In one year alone – between April 2015 and March 2016 – the police recorded more than 49,000 incidences of race hate crimes. In the month following the EU referendum, with just over half of the UK voting for Brexit, the number of racially or religiously aggravated offenses almost doubled compared to the same month in the previous year. Research conducted at Northumbria University is opening doors for Polish and other European migrant workers, helping them to feel part of British society.

More than 10 years ago, Dr Ian Fitzgerald, an expert in employment relations at Northumbria, was the first to gather evidence on the unethical, and oftentimes illegal treatment of Polish workers in the North of England.

His investigations, undertaken for the Trades Union Congress (TUC), found that this particular group of migrant workers were frequently underpaid, subjected to illegal employment contracts and living in poor housing conditions; some had experienced violent behaviour from their employers. Thanks to Dr Fitzgerald’s robust evidence, the Northern TUC was able to apply for funding and it adopted several strategies for supporting migrant workers.

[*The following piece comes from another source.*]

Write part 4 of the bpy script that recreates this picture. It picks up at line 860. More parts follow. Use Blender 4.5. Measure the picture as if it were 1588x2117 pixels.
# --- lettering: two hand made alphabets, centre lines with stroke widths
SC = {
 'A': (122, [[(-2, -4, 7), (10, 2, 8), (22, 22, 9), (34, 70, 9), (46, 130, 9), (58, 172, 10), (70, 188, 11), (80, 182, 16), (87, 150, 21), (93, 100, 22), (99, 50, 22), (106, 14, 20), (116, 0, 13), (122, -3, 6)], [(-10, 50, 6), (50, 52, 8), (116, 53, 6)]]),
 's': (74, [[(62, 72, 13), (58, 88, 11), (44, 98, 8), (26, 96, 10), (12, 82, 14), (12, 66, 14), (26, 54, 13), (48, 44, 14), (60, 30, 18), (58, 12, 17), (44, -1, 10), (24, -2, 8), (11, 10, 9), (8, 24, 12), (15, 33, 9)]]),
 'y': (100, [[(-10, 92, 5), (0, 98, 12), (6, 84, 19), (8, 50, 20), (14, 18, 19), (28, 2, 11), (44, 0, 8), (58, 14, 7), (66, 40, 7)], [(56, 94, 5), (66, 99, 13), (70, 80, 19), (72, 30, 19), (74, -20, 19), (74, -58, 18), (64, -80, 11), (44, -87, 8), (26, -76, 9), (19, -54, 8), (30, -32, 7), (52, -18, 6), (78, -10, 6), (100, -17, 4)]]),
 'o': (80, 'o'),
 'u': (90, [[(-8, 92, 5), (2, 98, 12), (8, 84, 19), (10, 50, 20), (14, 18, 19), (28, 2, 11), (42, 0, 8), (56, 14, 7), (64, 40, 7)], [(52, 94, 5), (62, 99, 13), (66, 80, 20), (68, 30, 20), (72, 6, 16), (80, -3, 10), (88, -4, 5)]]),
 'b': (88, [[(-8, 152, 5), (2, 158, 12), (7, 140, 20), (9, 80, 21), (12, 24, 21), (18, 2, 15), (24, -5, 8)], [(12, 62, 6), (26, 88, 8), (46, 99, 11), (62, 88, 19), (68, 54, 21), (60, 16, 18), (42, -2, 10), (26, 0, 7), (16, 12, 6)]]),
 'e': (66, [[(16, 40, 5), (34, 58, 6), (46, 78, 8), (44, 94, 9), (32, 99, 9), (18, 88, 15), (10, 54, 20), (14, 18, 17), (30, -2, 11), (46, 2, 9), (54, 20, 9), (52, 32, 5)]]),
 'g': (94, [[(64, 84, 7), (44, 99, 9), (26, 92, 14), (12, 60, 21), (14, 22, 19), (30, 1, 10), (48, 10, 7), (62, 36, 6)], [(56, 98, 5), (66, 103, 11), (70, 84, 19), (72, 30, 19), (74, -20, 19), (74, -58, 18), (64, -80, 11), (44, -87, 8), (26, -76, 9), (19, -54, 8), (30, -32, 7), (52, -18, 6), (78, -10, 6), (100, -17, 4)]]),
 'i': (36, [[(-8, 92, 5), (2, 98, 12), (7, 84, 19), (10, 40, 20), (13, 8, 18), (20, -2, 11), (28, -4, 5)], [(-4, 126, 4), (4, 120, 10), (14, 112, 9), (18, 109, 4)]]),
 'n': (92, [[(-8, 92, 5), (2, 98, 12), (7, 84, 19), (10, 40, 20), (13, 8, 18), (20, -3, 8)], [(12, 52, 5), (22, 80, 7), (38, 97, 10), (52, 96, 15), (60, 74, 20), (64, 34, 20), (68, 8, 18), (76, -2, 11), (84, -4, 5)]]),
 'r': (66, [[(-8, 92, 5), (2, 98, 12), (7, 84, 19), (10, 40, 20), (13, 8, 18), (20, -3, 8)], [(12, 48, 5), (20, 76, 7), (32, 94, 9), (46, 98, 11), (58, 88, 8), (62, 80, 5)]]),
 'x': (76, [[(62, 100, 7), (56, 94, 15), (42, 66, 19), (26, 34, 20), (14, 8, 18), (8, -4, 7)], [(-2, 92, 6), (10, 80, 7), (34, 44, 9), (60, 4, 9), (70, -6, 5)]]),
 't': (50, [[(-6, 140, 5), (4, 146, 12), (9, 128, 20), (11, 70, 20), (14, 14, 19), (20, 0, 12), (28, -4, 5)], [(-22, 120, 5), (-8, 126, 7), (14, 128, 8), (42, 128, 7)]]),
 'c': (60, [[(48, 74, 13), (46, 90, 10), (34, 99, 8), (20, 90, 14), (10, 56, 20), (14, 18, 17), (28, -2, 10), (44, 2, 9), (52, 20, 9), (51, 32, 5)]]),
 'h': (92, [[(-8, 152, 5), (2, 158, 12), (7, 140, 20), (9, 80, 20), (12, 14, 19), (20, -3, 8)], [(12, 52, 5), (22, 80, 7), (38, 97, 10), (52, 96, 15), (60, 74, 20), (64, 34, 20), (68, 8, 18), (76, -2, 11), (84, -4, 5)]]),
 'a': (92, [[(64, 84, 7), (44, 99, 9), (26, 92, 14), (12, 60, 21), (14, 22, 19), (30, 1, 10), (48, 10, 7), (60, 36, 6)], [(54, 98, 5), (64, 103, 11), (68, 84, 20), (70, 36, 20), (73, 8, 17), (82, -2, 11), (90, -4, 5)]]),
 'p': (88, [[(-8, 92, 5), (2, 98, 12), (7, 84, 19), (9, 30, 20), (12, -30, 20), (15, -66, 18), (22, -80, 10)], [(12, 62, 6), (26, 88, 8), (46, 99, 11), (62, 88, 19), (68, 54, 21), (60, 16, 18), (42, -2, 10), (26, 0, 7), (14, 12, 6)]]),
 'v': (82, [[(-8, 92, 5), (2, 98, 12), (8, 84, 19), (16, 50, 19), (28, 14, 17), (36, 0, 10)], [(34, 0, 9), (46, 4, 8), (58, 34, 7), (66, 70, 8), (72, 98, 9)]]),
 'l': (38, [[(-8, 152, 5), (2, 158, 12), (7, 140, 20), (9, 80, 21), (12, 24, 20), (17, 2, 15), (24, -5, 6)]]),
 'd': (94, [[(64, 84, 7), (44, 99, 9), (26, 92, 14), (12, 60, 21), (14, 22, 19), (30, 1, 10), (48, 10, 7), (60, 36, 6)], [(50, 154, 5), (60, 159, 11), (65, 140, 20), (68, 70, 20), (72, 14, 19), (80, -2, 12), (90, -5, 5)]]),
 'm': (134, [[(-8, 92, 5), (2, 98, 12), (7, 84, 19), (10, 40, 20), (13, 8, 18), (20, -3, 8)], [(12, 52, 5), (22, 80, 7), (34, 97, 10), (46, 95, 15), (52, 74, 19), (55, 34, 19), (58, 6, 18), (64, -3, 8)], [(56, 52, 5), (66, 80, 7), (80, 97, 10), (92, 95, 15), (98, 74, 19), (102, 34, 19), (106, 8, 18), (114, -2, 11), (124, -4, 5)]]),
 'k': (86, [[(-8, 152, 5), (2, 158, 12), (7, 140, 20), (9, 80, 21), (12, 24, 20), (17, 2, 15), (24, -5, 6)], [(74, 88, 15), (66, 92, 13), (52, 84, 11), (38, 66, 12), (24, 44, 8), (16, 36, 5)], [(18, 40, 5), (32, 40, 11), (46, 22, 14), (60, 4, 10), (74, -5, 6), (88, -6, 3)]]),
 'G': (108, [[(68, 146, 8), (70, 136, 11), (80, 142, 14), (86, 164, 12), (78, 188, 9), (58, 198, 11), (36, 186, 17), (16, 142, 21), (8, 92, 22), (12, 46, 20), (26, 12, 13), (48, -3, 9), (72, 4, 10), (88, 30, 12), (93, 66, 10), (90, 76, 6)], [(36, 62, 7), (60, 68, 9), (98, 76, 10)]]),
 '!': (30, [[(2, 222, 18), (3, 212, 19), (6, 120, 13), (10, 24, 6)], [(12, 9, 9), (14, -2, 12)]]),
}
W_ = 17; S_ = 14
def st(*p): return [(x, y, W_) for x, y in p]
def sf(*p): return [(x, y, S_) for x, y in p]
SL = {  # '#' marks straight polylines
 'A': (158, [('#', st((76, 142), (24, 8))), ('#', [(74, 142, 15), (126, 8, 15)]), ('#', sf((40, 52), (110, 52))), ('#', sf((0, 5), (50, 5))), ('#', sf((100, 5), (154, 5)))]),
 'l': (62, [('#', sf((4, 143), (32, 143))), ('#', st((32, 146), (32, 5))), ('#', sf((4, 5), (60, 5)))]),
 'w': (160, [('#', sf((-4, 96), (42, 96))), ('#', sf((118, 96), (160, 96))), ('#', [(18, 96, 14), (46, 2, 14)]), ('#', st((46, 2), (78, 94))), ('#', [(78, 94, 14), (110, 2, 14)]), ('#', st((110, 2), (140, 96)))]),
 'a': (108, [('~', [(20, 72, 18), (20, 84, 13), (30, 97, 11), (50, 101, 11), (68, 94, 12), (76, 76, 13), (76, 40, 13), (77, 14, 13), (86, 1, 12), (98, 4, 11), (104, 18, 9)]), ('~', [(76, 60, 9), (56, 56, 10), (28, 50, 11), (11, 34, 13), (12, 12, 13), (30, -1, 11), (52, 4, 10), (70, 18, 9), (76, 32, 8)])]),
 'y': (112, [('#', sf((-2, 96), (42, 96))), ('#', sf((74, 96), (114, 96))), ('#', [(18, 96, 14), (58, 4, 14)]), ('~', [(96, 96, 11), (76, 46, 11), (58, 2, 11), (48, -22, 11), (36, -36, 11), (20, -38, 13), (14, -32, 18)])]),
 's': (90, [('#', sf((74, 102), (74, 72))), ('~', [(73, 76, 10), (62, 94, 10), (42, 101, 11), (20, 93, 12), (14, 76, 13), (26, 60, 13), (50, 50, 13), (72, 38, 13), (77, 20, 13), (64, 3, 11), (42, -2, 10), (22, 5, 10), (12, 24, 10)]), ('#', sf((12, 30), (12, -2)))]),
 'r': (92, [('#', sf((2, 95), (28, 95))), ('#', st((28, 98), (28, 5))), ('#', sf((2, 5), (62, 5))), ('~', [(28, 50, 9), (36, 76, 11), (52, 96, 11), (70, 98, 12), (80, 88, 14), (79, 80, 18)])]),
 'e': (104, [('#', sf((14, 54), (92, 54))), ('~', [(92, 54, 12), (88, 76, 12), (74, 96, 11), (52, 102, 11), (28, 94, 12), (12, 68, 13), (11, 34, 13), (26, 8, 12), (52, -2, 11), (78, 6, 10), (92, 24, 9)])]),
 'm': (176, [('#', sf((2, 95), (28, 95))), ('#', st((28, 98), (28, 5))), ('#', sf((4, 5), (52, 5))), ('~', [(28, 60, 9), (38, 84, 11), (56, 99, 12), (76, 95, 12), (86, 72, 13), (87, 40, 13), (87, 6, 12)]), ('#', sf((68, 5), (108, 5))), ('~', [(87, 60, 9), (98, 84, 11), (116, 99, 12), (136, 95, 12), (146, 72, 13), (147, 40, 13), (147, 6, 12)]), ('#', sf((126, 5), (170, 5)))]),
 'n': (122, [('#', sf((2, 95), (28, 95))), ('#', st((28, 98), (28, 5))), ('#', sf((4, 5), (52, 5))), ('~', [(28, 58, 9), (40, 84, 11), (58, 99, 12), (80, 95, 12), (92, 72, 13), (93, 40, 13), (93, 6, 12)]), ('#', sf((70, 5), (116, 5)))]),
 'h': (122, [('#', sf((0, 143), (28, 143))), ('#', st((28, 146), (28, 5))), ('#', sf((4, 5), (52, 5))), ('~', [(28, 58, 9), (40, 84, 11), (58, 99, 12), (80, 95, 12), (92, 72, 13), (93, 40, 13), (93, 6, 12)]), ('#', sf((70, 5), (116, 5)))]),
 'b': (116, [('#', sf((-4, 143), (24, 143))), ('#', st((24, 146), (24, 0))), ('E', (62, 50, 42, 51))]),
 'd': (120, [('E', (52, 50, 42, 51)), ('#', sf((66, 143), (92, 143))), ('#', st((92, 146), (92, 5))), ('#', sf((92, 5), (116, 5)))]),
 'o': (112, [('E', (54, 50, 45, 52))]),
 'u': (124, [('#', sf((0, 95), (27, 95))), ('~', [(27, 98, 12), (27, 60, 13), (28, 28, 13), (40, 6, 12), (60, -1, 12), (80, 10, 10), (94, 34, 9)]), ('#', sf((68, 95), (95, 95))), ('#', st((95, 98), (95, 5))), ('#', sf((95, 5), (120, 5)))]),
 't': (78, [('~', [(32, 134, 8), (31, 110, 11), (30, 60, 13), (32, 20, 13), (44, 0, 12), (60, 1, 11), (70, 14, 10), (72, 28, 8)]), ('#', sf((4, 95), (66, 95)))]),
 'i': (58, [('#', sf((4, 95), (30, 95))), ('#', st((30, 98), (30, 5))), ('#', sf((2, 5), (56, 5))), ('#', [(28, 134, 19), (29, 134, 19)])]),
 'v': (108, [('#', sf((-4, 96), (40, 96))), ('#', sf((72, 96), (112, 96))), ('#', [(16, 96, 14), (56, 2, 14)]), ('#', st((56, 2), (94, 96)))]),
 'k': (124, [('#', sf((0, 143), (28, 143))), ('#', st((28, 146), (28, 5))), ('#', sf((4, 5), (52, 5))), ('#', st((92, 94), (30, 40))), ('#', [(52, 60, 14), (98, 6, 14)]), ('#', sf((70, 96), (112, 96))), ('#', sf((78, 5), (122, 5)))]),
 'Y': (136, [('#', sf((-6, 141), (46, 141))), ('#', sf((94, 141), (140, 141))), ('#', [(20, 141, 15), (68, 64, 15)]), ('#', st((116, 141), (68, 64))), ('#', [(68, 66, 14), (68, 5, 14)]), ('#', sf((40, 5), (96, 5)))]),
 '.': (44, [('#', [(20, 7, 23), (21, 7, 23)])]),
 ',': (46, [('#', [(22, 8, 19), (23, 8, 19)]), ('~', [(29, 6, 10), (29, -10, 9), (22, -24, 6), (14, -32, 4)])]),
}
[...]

Today, the Polish community is the largest non-UK born population living in the UK. With xenophobic hate crime at worrying levels post-Brexit, Dr Fitzgerald’s work is more pertinent than ever.

He is engaging with British and Polish media outlets to raise awareness of the issue, and has written information and research briefs that have been distributed to various Polish and English channels, including around 100 community based organisations, policy makers, institutions involved in promoting and ensuring race equality throughout the region, and academics via the North East Race, Crime and Justice Regional Research Network (NERCJRRN).

Dr Fitzgerald’s race hate crime briefs are leading to important discussions with the Polish community as well as the establishment of links between the police and migrants. NERCJRRN has also created a North East Race Equality Forum (NEREF), which involves over 100 dedicated community-based organisations, policy makers, institutions and academics promoting and ensuring race equality throughout the region.

Far from remaining within the confines of the North East, Dr Fitzgerald’s research outputs are being cited in European Parliament and Commission policy documents, meaning that millions of migrants are benefiting from the impact of his work.